Syllogisms are incorporated in modern Boolean algebra and Venn diagrams. It is not a relic. Here, and universal sentence cannot be concluded from two particular sentences (the concept of particular is also a concept of modern predicate logic).

But it is just obviously false that you can't draw a conclusion from two existential statements in first order logic. From "Some dogs are green" and "Some dogs are blue" I can obviously draw the conclusion "Some dogs are green and some dogs are blue." You couldn't do that in Aristotelian logic, of course, because it doesn't include the "and".

And, like heck Aristotelian logic is not a relic. It is taught only in courses where either the instructor thinks the full first-order calculus is too difficult, where he thinks that Aristotelian logic is a good introduction to first-order or where he is interested in historical logic. There is literally no use for Aristotelian logic in modern research, aside from historical interests.

(Curiously, Ayn Rand had a deep love of Aristotle, so Objectivism still treats the topic as relevant, but Objectivism isn't really a respected school of philosophy.)

I think you don't understand well the Rule of Universal Generalization. But this is not our subject and I am not expert in logic.
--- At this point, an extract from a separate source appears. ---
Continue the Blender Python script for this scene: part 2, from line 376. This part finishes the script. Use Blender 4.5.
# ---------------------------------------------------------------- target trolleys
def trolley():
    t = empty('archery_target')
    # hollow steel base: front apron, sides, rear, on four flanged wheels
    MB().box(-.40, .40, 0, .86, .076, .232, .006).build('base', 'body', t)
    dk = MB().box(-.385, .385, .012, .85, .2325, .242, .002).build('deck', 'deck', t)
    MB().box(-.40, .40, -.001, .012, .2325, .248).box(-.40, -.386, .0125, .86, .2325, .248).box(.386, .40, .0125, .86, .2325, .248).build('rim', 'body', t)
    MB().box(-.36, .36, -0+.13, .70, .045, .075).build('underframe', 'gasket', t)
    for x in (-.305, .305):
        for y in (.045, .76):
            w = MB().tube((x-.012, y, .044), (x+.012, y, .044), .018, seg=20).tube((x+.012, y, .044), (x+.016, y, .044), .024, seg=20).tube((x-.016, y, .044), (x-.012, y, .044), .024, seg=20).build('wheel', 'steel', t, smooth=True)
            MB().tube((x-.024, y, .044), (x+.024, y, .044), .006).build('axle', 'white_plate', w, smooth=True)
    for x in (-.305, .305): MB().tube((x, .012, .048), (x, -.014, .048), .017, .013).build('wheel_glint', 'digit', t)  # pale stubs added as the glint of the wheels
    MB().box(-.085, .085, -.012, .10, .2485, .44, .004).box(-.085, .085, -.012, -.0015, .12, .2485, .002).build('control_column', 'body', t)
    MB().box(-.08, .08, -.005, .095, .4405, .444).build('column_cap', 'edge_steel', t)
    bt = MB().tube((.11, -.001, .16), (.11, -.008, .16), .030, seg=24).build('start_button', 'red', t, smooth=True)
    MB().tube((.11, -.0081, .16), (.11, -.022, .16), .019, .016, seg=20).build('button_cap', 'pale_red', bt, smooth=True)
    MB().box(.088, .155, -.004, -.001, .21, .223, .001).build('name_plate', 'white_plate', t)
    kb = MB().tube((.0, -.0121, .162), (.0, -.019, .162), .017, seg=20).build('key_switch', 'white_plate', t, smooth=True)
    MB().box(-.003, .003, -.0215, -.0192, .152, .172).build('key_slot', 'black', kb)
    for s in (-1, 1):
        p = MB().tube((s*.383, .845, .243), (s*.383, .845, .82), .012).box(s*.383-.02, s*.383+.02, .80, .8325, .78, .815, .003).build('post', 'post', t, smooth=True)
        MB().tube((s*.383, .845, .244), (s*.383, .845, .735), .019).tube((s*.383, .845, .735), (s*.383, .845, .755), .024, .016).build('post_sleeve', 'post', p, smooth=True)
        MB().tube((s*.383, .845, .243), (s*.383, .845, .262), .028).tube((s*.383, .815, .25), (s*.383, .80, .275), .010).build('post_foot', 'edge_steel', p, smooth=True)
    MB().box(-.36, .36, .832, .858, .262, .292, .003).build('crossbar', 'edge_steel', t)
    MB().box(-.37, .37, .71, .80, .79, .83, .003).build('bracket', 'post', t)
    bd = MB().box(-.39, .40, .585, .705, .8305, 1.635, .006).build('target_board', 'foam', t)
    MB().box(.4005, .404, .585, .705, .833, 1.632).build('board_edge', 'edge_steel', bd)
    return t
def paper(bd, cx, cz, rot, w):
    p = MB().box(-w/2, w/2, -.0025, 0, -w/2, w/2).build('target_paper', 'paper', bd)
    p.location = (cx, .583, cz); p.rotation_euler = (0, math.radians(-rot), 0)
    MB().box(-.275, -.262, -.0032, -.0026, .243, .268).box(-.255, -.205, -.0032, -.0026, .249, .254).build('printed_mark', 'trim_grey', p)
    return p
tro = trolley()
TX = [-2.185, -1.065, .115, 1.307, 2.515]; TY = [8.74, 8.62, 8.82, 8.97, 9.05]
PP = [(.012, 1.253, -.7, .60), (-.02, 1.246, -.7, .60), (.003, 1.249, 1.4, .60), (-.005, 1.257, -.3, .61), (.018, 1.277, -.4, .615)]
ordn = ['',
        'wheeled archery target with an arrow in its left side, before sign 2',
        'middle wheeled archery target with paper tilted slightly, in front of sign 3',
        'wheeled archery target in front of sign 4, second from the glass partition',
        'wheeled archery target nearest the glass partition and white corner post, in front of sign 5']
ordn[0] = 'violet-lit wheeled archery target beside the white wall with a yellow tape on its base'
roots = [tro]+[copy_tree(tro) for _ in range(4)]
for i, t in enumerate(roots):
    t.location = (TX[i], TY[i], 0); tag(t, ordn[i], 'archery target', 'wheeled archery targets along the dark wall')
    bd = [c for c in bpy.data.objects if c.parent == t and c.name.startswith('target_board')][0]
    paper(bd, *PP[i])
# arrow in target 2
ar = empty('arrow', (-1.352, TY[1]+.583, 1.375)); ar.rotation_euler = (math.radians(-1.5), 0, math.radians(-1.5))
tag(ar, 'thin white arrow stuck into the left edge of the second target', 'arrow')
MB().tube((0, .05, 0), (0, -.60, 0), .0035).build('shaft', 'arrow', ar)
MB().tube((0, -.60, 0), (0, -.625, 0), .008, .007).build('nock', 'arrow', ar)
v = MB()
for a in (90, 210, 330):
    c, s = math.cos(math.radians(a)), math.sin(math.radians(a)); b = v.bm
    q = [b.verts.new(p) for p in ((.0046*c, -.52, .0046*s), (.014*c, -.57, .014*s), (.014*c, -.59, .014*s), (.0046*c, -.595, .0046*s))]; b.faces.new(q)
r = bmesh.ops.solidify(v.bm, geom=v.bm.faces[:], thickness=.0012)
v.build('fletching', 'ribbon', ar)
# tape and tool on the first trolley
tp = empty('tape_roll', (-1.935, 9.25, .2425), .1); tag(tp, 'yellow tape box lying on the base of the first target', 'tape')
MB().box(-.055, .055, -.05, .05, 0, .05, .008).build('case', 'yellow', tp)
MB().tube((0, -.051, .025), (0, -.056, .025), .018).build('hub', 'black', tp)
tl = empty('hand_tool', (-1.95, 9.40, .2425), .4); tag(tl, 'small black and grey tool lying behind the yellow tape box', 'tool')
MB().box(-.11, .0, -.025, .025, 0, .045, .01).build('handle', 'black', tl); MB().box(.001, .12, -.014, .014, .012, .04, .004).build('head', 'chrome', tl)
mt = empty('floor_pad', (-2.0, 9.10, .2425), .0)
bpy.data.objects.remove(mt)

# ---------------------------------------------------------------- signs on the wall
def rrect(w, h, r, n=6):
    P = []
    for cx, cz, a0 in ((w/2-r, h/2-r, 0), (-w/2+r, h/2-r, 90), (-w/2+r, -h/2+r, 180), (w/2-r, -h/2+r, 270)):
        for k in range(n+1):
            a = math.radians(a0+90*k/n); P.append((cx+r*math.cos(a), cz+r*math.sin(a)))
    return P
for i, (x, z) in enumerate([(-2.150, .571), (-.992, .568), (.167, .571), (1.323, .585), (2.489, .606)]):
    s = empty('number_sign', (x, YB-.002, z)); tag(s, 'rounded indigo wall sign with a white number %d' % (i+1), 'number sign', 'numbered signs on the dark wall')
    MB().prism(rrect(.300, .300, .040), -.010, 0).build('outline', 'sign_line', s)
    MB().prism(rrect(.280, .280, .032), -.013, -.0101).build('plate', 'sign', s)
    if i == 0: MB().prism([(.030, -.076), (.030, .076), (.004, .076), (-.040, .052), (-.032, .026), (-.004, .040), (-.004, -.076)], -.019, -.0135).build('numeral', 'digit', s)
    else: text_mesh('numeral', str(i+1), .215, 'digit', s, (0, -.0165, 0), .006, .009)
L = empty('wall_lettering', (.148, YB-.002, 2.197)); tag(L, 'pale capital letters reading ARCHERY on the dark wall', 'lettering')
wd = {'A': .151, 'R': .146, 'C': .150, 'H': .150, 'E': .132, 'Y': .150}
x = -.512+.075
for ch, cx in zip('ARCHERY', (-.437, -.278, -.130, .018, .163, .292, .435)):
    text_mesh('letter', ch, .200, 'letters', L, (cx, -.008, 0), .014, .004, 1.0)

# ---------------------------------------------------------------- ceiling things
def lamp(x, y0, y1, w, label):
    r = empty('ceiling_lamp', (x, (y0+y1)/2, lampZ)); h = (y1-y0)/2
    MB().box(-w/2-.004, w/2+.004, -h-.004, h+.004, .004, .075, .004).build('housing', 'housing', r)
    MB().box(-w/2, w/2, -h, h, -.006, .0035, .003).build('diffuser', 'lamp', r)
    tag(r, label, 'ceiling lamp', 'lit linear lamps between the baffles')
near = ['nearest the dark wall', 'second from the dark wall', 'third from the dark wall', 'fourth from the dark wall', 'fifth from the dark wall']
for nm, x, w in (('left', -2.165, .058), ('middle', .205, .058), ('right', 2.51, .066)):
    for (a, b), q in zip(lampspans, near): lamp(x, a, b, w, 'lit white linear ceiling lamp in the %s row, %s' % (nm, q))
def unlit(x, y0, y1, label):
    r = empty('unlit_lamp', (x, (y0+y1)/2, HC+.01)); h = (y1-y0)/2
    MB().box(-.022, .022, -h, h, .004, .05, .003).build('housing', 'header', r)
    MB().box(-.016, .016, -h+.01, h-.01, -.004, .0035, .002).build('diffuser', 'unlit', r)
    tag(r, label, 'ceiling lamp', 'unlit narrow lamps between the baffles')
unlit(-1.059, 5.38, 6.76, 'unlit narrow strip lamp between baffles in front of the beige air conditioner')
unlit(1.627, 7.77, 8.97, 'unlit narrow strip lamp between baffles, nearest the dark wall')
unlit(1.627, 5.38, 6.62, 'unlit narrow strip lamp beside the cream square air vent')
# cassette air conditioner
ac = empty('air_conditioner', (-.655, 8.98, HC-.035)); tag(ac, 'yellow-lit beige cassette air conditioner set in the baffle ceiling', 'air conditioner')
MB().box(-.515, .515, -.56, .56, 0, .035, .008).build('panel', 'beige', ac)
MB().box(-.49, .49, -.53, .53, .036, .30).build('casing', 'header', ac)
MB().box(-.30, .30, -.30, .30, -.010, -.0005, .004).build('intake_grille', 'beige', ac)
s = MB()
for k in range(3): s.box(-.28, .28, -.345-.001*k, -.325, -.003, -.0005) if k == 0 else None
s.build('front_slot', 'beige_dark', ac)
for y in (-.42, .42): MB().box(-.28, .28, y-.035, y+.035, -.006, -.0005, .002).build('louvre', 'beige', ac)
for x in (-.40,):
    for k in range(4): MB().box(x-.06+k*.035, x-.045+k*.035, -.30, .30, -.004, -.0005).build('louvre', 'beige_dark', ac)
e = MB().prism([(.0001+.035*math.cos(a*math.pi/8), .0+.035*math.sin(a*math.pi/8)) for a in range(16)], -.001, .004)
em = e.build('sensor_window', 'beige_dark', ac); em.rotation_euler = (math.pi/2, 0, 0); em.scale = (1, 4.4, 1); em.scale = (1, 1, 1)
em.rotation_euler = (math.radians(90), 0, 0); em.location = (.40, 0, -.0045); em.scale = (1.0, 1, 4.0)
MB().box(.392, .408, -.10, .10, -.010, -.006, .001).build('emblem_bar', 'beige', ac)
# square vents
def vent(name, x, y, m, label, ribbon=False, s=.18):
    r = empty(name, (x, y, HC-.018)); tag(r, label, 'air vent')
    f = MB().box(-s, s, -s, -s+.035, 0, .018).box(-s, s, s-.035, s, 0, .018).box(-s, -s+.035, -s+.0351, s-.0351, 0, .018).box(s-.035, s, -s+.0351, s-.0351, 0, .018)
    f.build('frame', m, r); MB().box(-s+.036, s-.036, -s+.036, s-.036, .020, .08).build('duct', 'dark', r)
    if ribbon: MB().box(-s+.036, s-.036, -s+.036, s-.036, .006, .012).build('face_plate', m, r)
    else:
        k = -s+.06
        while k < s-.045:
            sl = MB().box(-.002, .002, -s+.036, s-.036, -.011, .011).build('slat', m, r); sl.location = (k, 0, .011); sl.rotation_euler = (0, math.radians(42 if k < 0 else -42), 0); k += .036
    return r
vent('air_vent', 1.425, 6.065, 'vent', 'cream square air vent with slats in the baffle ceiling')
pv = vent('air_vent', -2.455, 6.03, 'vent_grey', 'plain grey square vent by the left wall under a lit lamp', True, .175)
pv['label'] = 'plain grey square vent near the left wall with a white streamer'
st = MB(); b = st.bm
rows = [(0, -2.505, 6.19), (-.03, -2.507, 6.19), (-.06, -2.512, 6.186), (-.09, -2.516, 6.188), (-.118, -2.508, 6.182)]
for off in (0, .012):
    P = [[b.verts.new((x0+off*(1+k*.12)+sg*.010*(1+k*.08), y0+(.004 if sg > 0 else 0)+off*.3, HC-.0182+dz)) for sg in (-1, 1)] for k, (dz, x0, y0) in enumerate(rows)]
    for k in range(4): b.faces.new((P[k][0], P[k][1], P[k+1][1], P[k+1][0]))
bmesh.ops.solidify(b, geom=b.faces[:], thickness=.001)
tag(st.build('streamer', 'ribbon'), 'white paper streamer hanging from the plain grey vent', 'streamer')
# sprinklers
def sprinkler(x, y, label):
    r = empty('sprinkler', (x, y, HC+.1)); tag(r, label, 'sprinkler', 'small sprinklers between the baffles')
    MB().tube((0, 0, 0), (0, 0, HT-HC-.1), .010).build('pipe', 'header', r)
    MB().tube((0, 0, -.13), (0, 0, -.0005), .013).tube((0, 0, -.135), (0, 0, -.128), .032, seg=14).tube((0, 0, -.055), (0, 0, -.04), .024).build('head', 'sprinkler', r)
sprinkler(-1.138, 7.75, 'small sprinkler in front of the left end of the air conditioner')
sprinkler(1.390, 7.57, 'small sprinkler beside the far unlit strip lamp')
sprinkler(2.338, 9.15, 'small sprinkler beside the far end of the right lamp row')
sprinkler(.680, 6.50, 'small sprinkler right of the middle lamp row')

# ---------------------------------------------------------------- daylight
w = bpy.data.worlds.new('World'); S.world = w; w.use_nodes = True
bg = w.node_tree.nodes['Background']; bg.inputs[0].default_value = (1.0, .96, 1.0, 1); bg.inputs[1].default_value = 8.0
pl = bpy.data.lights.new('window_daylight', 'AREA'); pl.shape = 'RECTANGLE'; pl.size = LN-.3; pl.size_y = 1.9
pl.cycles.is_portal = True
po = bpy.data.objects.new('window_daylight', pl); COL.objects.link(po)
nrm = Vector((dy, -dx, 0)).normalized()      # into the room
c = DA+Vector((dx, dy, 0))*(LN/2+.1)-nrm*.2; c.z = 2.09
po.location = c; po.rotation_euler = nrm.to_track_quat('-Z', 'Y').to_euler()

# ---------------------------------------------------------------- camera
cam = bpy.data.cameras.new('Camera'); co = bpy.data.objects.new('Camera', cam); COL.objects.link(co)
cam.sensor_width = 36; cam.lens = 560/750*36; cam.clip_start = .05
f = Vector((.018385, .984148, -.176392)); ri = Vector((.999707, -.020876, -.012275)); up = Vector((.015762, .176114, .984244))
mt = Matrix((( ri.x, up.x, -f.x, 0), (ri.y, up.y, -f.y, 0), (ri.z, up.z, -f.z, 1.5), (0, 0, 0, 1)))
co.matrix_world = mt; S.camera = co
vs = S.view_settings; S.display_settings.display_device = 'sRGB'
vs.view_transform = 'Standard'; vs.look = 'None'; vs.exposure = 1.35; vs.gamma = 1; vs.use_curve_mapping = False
With due respect, I have a bit of a background in logic. I do understand the rules of first-order logic.
 
But it is just obviously false that you can't draw a conclusion from two existential statements in first order logic. From "Some dogs are green" and "Some dogs are blue" I can obviously draw the conclusion "Some dogs are green and some dogs are blue." You couldn't do that in Aristotelian logic, of course, because it doesn't include the "and".

And, like heck Aristotelian logic is not a relic. It is taught only in courses where either the instructor thinks the full first-order calculus is too difficult, where he thinks that Aristotelian logic is a good introduction to first-order or where he is interested in historical logic. There is literally no use for Aristotelian logic in modern research, aside from historical interests.

(Curiously, Ayn Rand had a deep love of Aristotle, so Objectivism still treats the topic as relevant, but Objectivism isn't really a respected school of philosophy.)



With due respect, I have a bit of a background in logic. I do understand the rules of first-order logic.
Then you should have to recognise that "Some dogs are green and some dogs are blue" is a particular sentence as the two premises. Not a universal.